Theater: Muzhikal

Tovarich is the largest disaster Vivien Leigh has been involved in since the burning of Atlanta. As Scarlett O'Hara, she shrugged off unpleasantness with "I'll think of all this tomorrow." Virtually all that will bear thinking about in Tovarich is the age-resistant loveliness, piquant charm, and skilled show-womanship of Vivien Leigh.

In this musical remake of the 1936 play, she is the Grand Duchess Tatiana Petrovna, a 1920s Parisian exile from the Winter Palace of Czar "Nicky." With her is her consort. General Mikhail Ouratieff, played with the suppleness of a tin soldier by Jean Pierre Aumont. For food, resourceful Tatiana steals artichokes; for fun, the local White Russians have dances in their peasant pantskis—Kazachoks. waltzes, soft shoe, maxixe, tangos, polonaises—name it, they do it. Mikhail carries around 4 billion francs that the Czar gave him "as a sacred trust." come the counterrevolution. As of 1927, a sly Bolshevik commissar (Alexander Scourby) is trailing Mikhail for the money, and Tatiana proposes that they give the Red the slip by signing on as maid and butler to an oil-rich American family.

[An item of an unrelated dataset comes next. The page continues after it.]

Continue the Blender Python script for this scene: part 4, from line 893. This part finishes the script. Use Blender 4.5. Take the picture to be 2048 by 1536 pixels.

It was a mild comic conceit at best, and time has made the resulting camouflage and persiflage dimly dispiriting. In 1936, Russia was remotely terrible but not dangerous, still exotic enough for period romance and period humor, attitudes no 1963 playgoer can sustain. Tovarich needed a boldly inventive face lifting, but its book and lyrics sadly sag. Its tune-shy music may please any metronomes in the audience. Sample wit: "Let's go down to the kitchen and get a potato and make our own vodka." Sample lyric:

I go to bed, I go to bed

I pull the covers up around my head . . .

Just when a playgoer wishes he could do the same, Vivien Leigh divertingly peps up the proceedings. She shimmies a madcap Charleston that ought to be recorded on a film strip of memorable moments from forgettable musicals. She torch-sings an affecting lament for lost first love (I Know the Feeling) in a bistro baritone that huskily recalls early Marlene Dietrich. In party scenes, she alone does not resemble a fugitive from a Vat 69 ad. Although her eyes seem candlelit with some private poetry of grief, she plays the regal scamp all evening, ornamenting with a playfully aristocratic touch the shoddy show goods with which Broadway's indomitable pitchmen hope to mulct the theatergoing muzhiks.